JK has, as a consequence, suffered “cancellations”. She and other women who share her firm stance are called TERFs -- the acronym for Trans-Exclusionary Radical Feminists.

I suppose sharing her views on this issue I could be labelled a TERM. Obvious!

Work it out!

To be fair, Keir Starmer has said he respects J.K. Rowling’s work and right to say what she does and he has, in the recent campaign which led to his winning the election, said that the Labour Party has fought hard for women’s rights and seemed to say that he is in favour of excluding trans-women from certain women-only spaces. It’s not exactly a U-turn, more an end to fumbled opinion.

I don’t think one can label JK’s reluctance to vote for a party led by Keir Starmer a “cancellation” -- though some might be in favour of extending the word to encompass even that.
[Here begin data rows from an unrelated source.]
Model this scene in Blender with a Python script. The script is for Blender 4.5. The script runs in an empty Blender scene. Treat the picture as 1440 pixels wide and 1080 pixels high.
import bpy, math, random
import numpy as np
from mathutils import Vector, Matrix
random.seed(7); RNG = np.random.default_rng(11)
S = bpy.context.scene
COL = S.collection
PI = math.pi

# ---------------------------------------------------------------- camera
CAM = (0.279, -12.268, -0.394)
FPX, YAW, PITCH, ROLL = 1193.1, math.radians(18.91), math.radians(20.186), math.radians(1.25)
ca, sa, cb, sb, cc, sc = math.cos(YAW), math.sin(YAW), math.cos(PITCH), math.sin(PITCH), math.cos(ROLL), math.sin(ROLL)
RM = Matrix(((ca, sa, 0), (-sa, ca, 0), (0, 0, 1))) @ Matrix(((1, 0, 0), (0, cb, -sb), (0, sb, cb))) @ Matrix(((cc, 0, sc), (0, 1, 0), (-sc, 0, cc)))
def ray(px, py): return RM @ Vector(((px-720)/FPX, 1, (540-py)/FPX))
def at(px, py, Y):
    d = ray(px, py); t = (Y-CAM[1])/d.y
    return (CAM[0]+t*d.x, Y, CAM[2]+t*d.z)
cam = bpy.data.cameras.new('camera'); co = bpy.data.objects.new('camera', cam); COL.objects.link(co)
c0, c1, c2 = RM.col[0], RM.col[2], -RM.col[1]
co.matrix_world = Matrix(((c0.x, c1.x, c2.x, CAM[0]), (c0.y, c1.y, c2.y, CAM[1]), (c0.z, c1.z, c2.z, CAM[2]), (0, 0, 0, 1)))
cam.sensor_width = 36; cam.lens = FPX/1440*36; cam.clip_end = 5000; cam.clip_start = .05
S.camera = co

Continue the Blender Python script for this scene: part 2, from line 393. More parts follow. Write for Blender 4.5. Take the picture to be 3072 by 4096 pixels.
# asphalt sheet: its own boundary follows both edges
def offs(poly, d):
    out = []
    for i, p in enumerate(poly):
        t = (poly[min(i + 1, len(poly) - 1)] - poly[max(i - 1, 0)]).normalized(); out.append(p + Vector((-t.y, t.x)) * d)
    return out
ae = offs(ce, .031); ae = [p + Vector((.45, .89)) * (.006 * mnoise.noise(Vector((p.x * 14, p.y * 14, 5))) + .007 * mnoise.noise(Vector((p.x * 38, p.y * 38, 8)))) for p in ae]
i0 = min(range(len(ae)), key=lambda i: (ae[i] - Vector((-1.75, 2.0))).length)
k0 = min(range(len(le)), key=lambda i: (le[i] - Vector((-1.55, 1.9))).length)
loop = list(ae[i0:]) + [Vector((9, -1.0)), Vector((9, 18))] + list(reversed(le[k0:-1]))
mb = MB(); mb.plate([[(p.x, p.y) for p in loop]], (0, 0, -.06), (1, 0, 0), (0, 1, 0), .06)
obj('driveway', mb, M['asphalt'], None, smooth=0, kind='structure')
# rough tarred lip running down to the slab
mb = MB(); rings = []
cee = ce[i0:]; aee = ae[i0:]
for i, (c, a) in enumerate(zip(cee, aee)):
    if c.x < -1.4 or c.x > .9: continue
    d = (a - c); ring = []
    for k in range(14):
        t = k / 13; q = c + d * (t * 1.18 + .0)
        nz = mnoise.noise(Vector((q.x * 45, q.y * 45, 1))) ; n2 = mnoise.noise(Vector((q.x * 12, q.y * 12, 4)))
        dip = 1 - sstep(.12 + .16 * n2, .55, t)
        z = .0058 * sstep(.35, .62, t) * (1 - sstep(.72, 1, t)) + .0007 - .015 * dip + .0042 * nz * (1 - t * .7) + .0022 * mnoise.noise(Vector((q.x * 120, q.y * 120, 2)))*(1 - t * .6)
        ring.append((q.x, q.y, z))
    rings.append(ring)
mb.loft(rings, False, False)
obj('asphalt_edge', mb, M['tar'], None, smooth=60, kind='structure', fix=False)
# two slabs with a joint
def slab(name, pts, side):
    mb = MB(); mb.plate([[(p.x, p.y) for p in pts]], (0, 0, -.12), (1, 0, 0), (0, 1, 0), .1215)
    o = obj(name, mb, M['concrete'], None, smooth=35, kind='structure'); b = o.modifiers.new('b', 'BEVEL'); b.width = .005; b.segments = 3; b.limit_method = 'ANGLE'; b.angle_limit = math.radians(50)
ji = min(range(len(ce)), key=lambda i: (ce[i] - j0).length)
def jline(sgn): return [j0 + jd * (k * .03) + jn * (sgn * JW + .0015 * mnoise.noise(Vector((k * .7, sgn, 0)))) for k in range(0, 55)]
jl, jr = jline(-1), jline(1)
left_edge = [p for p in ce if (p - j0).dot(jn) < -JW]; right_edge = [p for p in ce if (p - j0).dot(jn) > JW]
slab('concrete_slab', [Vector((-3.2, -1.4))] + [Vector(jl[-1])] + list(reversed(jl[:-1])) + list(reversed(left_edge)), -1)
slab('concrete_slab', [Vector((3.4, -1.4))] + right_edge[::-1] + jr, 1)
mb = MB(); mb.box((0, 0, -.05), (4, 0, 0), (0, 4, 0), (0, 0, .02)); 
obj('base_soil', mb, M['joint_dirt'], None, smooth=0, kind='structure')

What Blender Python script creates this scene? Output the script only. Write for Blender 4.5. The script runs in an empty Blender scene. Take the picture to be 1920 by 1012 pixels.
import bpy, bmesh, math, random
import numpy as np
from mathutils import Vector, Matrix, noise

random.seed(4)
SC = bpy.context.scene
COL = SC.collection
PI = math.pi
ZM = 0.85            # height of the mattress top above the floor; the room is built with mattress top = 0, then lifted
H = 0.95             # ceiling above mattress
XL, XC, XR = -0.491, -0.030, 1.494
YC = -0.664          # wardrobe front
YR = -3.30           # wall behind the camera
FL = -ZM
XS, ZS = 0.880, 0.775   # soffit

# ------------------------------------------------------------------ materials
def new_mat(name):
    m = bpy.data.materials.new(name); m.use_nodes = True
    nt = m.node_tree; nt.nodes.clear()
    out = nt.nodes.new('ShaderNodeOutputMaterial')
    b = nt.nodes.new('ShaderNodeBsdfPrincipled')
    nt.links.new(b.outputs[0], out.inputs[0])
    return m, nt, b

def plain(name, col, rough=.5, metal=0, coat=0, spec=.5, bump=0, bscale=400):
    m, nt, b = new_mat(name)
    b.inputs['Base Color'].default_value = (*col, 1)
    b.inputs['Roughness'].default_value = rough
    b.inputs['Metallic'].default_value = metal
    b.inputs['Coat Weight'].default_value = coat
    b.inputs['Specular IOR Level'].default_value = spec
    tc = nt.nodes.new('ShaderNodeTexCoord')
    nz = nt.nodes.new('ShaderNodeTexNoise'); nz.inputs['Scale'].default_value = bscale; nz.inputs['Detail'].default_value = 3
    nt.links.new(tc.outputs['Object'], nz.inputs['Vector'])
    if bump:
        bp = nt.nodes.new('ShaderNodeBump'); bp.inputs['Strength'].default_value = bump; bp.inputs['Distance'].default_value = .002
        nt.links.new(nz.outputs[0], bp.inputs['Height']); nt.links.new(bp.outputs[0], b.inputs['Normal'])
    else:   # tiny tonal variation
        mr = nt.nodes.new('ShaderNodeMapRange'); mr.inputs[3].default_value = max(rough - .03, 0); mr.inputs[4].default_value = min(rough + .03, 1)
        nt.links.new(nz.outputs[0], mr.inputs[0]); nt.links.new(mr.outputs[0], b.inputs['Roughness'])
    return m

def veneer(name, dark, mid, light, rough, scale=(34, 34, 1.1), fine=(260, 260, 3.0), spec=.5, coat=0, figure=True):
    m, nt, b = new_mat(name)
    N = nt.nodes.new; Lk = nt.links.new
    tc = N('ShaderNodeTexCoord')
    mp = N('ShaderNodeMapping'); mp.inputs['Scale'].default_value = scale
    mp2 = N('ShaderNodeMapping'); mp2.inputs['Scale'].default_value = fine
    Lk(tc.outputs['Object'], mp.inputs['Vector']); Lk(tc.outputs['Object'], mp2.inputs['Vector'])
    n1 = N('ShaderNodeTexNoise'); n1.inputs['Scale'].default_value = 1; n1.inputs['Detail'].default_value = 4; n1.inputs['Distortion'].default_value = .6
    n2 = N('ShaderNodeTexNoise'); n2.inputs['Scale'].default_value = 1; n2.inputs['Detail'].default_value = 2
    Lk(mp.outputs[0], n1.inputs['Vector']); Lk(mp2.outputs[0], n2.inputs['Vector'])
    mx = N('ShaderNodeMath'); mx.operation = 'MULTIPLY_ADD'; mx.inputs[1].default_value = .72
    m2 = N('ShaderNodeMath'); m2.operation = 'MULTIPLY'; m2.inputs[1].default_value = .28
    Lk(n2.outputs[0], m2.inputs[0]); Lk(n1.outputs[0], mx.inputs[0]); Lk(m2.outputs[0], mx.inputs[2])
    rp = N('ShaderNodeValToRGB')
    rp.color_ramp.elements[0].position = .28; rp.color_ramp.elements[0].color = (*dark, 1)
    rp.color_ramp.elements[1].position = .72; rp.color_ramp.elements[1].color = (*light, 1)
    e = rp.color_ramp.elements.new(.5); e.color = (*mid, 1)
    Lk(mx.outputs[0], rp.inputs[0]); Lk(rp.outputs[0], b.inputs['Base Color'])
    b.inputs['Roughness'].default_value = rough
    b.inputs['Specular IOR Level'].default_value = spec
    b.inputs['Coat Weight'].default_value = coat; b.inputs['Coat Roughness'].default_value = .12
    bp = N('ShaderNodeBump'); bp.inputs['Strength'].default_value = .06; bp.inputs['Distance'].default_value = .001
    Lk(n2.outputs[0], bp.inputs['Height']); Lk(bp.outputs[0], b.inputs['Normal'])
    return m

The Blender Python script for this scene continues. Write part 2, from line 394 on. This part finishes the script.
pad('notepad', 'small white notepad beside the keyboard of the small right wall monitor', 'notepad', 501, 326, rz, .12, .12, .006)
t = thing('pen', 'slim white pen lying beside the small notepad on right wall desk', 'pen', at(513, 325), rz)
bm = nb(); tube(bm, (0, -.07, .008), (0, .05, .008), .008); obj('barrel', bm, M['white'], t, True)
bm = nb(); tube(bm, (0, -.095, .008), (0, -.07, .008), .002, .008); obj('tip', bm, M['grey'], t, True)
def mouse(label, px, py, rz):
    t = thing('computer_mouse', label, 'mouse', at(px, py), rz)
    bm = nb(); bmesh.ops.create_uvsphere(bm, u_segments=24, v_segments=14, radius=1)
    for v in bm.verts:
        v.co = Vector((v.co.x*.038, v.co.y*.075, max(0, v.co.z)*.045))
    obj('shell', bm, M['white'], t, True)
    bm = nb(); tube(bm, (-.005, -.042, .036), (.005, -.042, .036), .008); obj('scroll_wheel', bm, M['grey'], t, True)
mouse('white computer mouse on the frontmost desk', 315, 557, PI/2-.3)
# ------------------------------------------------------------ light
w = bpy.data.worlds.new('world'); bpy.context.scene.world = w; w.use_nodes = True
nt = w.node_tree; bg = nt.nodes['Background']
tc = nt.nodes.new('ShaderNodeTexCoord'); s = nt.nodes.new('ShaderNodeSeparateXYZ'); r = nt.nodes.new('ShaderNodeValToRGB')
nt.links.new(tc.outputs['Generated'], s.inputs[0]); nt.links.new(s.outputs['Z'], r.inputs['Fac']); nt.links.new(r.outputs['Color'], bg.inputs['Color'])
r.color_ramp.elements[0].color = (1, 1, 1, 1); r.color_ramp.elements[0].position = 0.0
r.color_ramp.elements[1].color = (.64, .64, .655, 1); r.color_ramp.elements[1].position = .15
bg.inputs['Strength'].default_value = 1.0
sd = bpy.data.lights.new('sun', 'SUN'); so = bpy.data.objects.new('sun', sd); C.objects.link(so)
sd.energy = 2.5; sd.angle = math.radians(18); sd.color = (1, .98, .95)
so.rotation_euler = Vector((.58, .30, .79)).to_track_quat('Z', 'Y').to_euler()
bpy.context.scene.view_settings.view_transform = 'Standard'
Does the word apply to the murdering fatwa of Ayatollah Khomeini? Does it apply to the burning of books? (Incidentally, I am in favour of the mass burning of books as long as the arsonists and incendiaries buy hundreds -- millions, please! -- of copies to burn. Let the royalties and publicity keep coming?)

I must now, gentle reader, admit that I have never had the prominence of any thought, word or deed to merit being cancelled. The closest I came was with my first published book East End At Your Feet.

It was (is?) a book of short stories written after being commissioned by Martin Pick, a perceptive young editor at Macmillan publishing who approached me after having read my anonymously published anecdotes of teaching in a multi-ethnic school. These “stories” appeared in a radical newspaper called Freedom News, the publication of the British Black Panther Movement of which I was a member.

Martin tracked down the “author” of these pieces, saying there couldn’t be very many teachers in London called Farrukh, the name he’d been told by the person who sold him the paper. He said he was convinced that an audience for “multi-cultural” stories about young British Asians and Afro-Caribbeans existed, but the writing didn’t. Would I fill the gap? Is the Pope... (I’ve told you before… stop this nonsense --Ed)

The book was written and published and instantly adopted in several schools as a classroom text.

I’d quoted a line from a Rolling Stones’ lyric with the “f” word in it – quite innocently used by the Stones and myself. Martin called me at 7.30 one morning soon after its publication saying there was a demonstration outside a South London school demanding that the book be banned. It wasn’t. I was invited on TV to defend it. The opposite of being cancelled.